Veracity and transparency are of utmost importance in completing schedules and statements in the debtor’s petition. A debtor simply must answer the questions in the statement of financial affairs candidly. The most troubling of all aspects of this case is the failure of the Debtor to answer question 10 of her Statement of Financial Affairs truthfully with regard to the transfer of her interest in the Liberty Street Property to Mr. Powell, just days prior to the Petition Date, and after she and Mr. Powell met with Debtor’s counsel to discuss the judgment. The Court does not believe that the Debtor did not realize the significance of signing a quitclaim deed for the Liberty Street Property. This belief is not “mere skepticism”10 of the Debt- or’s testimony, but a result of a determination that the plaintiffs have carried their burden of proof with additional evidence of record.
Conclusion
Based upon the foregoing, the Court finds that the Bankruptcy Administrator and Trustee have met their burden under both § 727(a)(2)(A) and § 727(a)(4)(A). ■ The Court shall enter a separate judgment consistent with this memorandum opinion denying the Debtor’s discharge.
SO ORDERED.
.The first § 341 meeting was held on July 18, 2014 and was continued to September 12, 2014, to October 24, 2014, to November 21, 2014, to December 5, 2014, and finally concluded on January 16, 2015.
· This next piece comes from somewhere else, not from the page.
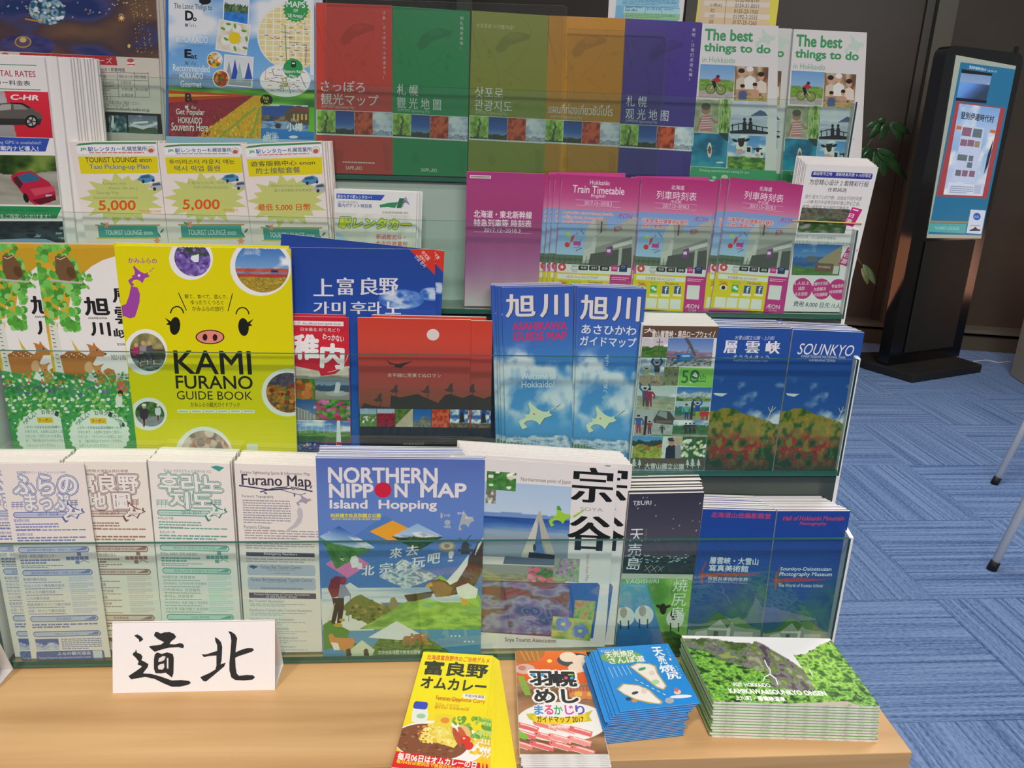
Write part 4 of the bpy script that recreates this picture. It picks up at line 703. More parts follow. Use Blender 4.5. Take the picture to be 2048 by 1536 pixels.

. The audit did not include an examination of real estate records.
. Two adversary proceedings were filed in this case, one for recovery of property based on fraudulent transfer against Mr. Powell, *322and one for denial of discharge against the Debtor.
. The Debtor testified that she and her husband “owned” their residence, but an allegedly fraudulent deed transferring the property to Mercedes and Edward Miller (who separately obtained a judgment against the Debtor) was recorded some years ago. At the conclusion of her testimony, when given the opportunity to describe the circumstances of her bankruptcy in her own words, the Debtor described that . she felt as though she had been singled out because of the judgment, that the Millers had acted wrongly, and that the actions being taken in her case were to get money for the Millers. Notably, the Debtor chose to disclose neither her residence, in which she appears to assert an equitable interest, nor the Liberty Street Property, for which she had legal title.
. Under 11 U.S.C. § 101(54), “The term 'transfer' means:
(D) each mode, direct or indirect, absolute or conditional, voluntary or involuntary, of disposing of or parting with—
(i) property; or
(ii) an interest in property.”
. Here, the adversary proceeding filed by the Trustee against Mr. Powell to avoid a fraudulent transfer where there was a large preexisting judgment lien is an example of the waste of resources as a direct consequence of the Debtor’s concealment of the transfer of her interest in the Liberty Street Property.
. The items of personalty were a "valuable ring,” a golf cart, and a horse.
. At one point in the closing arguments at trial, Debtor’s counsel took responsibility for the lack of amendment to the schedules and SOFA. The Court is at a complete loss to understand how, if nothing else, during the course of preparation for trial — including the drafting of pretrial briefs in which counsel would have reviewed both the pertinent case law and the record in this case — such an oversight could have occurred and not been rectified prior to the date of the trial. However, the Court notes that at trial, the Debtor appeared completely indifferent as to whether her schedules and SOFA had been amended.
. The bank balances of the undisclosed accounts appear to be $0 for both of the PNC accounts as of the petition date and less than $200 for the Wells Fargo savings account as of the petition date. But see Chalik, at 618. ("The recalcitrant debtor may not escape a ’ section 727(a)(4)(A) denial of discharge by asserting that the admittedly omitted or falsely stated information concerned a worthless business relationship or holding; such a defense is specious.”)
. "Mere skepticism of debtor’s testimony is not necessarily the same as a finding that plaintiff has carried its burden of proof [in a denial of discharge action].” Wachovia Bank, N.A. v. Voccia (In re Voccia), 477 B.R. 625, 635 (Bankr.E.D.Va.2011).